"Cy Pres" Award to Charity From Class Action Settlement Was Improper

In Dennis v. Kellogg Co., 2012 U.S. App. LEXIS 18576 (9th Cir. Sept. 4, 2012), the Ninth Circuit Court of Appeals decided an interesting class action case. The case involved a class action relating to alleged deceptive advertising claims concerning the marketing of children’s cereal products.

A large manufacturer of children’s cereal products prepared an advertising campaign that claimed its breakfast cereal was scientifically proven to improve children’s cognitive functions subsequent to a morning breakfast.

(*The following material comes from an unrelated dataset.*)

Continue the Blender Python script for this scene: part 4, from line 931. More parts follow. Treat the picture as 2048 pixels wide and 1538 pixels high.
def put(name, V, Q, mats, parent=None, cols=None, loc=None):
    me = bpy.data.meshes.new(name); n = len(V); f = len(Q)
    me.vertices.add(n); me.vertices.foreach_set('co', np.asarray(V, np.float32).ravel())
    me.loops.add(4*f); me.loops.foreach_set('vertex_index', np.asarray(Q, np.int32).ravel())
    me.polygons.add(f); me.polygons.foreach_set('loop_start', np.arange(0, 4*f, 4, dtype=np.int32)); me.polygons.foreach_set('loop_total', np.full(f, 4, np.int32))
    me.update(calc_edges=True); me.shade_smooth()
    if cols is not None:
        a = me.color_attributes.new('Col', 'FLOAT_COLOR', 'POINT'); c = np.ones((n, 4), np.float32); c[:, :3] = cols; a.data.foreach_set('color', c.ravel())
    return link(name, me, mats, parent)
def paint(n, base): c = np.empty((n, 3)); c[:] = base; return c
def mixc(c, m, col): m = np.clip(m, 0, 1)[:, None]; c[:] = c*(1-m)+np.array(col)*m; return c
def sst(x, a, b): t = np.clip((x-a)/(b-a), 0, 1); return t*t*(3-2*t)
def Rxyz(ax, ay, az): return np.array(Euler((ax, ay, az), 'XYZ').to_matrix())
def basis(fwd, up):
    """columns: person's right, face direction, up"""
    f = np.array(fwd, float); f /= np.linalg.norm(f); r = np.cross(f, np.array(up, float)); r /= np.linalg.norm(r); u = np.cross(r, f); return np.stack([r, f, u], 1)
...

A class representative filed suit against the cereal manufacturer, alleging violations of California’s Unfair Competition Law (UCL) (Business and Professional Code 17200). and asserting a claim of unjust enrichment. The plaintiff alleged that the marketing claims were false. Subsequently, the parties agreed to settle the case.

As part of the settlement, any funds that were not distributed to class members were designated as donations to selected charities pursuant to the well known “cy pres” doctrine. Two class members objected to that approach, arguing that the use of “cy pres” relief was improper, as applied in the case. The district court approved the class settlement over objections of the class members.

The Ninth Circuit reversed the trial court’s decision. The Ninth Circuit noted that the “cy pres” doctrine is a method of distributing damages to silent members of a class action. The Ninth Circuit explained that use of the “cy pres” doctrine allows courts to distribute funds causing indirect benefits. The Ninth Circuit cautioned, however, that a “cy pres” award must be guided by the objectives of the underlying statutes and the interests of the class members not actively involved in the case.

The Ninth Circuit concluded that the “cy pres” award here was too disconnected from the underlying California consumer statutes. Although feeding the poor is an important public policy concern, the court concluded that goal had little or nothing to do with the purposes of the underlying lawsuit.